Pairing Towns with a non-shooting big has only worked offensively because Towns shoots like a wing - or, really, a guard. Clingan could protect Sengun defensively, but the pair projects as an anemic offensive duo.

Perhaps the Rockets could slide Sengun to the 4 alongside a rim-protecting 5, but that 5 needs to be a Brook Lopez type. If you hadn't noticed, big men who can defend the rim and space the floor do not grow on trees. If they did, every GM in the NBA would be heavily investing in those seeds.

So, the Timberwolves model will not be an easy one for the Rockets to replicate. Should they go back to the Nuggets model?

Houston Rockets should forge their own path

We haven't touched on any guards yet. Let's get into that.

Jalen Green is not on pace to be Anthony Edwards. We need to be realistic in our evaluations. That's another reason why the Rockets don't have the means to become the Timberwolves. We still have faith in Green, but Edwards is on track to share "face of the league" duties with Victor Wembanyama.

By contrast, Jamal Murray feels like a realistic -if ambitious - target for Green. If he can exceed Murray's production, he could compensate for the fact that Sengun is unlikely to be as good as Jokic.

Again - we need to be realistic. Jokic is arguably the best offensive player in the history of this sport. As talented as Sengun is, it's inherently unlikely that he'll hit that mark. So, if Green could develop into a slightly better player than Murray, perhaps the Rockets could build on what the Nuggets have accomplished.

Some have even penciled in Amen Thompson for the Aaron Gordon role. He won't be a replica, but he could have similar functionality as a versatile defender who primarily functions as a cutter for Sengun on the offensive end. Thompson could be Gordon with (even) less shooting and (even) more secondary playmaking.
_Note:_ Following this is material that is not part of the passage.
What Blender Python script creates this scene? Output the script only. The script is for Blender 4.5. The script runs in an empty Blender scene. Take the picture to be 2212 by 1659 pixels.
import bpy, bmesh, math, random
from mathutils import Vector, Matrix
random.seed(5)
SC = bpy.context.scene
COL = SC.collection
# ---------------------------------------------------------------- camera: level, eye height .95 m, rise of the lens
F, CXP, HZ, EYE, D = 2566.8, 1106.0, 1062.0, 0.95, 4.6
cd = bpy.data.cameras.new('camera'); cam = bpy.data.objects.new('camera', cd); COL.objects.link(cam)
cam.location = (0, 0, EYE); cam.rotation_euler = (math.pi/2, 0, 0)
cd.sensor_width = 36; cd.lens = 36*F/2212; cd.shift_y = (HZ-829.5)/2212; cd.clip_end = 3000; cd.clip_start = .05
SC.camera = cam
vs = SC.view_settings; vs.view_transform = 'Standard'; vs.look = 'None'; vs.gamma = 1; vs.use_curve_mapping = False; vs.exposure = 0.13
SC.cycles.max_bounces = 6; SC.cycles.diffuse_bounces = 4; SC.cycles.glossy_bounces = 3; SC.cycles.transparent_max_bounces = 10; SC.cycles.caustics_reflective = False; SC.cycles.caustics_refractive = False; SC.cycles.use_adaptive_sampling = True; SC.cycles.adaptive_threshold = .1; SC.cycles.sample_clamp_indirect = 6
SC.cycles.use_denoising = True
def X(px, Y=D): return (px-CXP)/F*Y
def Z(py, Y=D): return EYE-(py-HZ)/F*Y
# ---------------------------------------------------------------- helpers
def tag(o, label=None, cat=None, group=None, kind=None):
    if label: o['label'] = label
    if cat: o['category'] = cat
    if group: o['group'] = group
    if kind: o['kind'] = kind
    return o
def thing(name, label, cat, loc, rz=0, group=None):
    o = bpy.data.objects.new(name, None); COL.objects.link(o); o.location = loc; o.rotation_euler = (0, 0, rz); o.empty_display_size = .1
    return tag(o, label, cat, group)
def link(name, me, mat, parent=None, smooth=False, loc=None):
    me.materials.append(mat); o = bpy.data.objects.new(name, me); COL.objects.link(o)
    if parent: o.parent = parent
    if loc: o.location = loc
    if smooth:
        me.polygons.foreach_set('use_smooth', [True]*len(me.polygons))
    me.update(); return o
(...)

Yet, that feels like a disappointing outcome for Thompson. It would be fine, but tailoring him for an off-ball role this early in his development feels like shortchanging his potential.

That's why the Rockets shouldn't be looking to follow any blueprint yet. They don't know precisely what they have. This front office should be open to a future where Cam Whitmore or Jabari Smith Jr. is their franchise player. The Rockets need to let their guys develop and adjust their game plan according to those developments. Who knows?

Someday, someone else may be trying to follow their blueprint.